Watershed GIS Part 1

Jul 8, 2024 | GRASS, Lidar, QGIS

I typically spend June wondering about what I’m doing, have done, and need to do work wise. One thing I keep thinking about is “the old days”. By old days I mean the start of my career which was doing a lot of Watershed Mapping. Back in the mid 90’s we would be approached with a project area in some random state. We would lay out a project area. Fly photography. Map buildings and roads and anything that could cause a problem in a watershed (septic tanks). We did a lot of these projects. Funniest part? Part of the delivery was printed maps overlaying a 7.5 minute topographic sheet (this was 30 years ago) and it took two people to carry a finished atlas to the client. A project containing 10 map books? That’s 10 trips for two people to move the final deliverable.

I sat down over the long holiday weekend and decided to recreate the process as quickly as possible for one small watershed near town. Partly for nostalgia. Partly I’m still fascinated by watershed/environmental work.

I’m going to start this process in GRASS although I could have done it all in QGIS using the GRASS Extensions. Variety is the spice of life (for me).

Tennessee has a lot of free LIDAR data available. I grabbed the data from the state for my area of interest some time back. My intention is to not lay out the watershed manually. I linked the DEM into GRASS to save processing time.

One of the weird things with GRASS (which isn’t that weird really) is setting up a computational region. I set my region to about the area of interest. You set a boundary and a cell size and that is what constrains your tools and your work. I’m 95% sure my watershed is contained in the area below.

The tool I’m going to use (that you can get to through QGIS) is r.watershed.

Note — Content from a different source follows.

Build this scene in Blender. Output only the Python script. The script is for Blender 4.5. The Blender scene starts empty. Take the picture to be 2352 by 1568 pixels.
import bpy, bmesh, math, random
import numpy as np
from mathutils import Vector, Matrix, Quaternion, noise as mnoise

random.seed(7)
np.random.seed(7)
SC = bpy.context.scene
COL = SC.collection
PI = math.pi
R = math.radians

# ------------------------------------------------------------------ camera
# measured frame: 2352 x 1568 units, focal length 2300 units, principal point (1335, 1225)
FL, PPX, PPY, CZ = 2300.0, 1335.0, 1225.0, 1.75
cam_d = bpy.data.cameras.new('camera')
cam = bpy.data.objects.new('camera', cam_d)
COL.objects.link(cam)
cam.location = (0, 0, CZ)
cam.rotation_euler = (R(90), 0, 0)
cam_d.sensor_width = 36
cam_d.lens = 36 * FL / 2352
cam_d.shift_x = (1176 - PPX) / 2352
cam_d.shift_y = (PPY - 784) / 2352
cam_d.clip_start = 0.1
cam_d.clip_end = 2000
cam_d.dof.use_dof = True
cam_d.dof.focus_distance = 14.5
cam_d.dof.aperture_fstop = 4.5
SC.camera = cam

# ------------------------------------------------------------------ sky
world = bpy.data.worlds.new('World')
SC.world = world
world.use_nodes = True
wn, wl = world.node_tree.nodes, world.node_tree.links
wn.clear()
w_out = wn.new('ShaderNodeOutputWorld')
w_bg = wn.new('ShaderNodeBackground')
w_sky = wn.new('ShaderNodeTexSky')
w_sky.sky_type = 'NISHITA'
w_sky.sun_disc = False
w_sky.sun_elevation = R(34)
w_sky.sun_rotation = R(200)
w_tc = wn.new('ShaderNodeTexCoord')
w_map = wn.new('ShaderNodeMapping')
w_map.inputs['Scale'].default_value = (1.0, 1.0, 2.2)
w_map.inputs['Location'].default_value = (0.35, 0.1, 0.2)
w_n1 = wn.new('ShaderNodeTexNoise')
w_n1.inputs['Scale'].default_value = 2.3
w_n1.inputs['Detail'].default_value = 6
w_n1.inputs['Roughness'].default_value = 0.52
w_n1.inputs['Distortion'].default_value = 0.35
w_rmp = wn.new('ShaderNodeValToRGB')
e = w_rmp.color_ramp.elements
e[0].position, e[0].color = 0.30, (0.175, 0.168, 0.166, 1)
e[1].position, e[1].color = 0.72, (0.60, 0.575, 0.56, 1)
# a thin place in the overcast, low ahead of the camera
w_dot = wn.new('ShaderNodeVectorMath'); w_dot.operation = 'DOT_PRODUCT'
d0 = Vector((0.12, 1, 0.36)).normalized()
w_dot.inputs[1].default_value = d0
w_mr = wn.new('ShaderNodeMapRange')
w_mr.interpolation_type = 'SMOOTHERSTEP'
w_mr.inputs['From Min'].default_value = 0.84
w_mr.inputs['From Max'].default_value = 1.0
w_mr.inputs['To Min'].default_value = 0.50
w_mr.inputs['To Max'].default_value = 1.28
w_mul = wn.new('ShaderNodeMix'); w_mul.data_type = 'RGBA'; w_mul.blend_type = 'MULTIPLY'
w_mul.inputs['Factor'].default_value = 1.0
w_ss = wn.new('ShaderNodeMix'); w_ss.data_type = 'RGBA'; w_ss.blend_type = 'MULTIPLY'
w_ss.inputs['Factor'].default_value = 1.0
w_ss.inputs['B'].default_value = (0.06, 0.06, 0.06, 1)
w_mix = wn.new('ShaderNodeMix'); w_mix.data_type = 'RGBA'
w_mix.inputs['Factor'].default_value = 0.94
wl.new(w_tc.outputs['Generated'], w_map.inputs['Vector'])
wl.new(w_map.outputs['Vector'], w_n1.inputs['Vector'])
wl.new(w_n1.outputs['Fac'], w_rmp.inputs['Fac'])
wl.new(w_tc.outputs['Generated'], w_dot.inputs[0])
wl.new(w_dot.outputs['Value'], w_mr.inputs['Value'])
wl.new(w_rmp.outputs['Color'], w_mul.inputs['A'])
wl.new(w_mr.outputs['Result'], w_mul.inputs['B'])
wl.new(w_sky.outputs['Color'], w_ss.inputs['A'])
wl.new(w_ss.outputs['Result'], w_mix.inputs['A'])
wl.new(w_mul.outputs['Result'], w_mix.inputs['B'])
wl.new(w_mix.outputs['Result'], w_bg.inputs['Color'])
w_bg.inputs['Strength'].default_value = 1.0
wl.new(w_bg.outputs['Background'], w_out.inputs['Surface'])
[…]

The only thing that took a bit of time was figuring out the minimum size of a basin. It’s not a large watershed so I ran this a couple of times and my last test was about a 20 acres minimum or a million square feet. I don’t know what the magic number is BUT – that one worked for me. My projection is EPSG:6576 (feet).

At the end I have this Blue Basin.

Why not grab is from the USGS Hydro Data? This watershed was much smaller than what they currently have.

How much time did I kill so far? About an hour BUT I now have a study area to work with. Moving forward I’ll be jumping back and forth between GRASS and QGIS quite a bit. Anyway – I’ll do something fun with this by the end.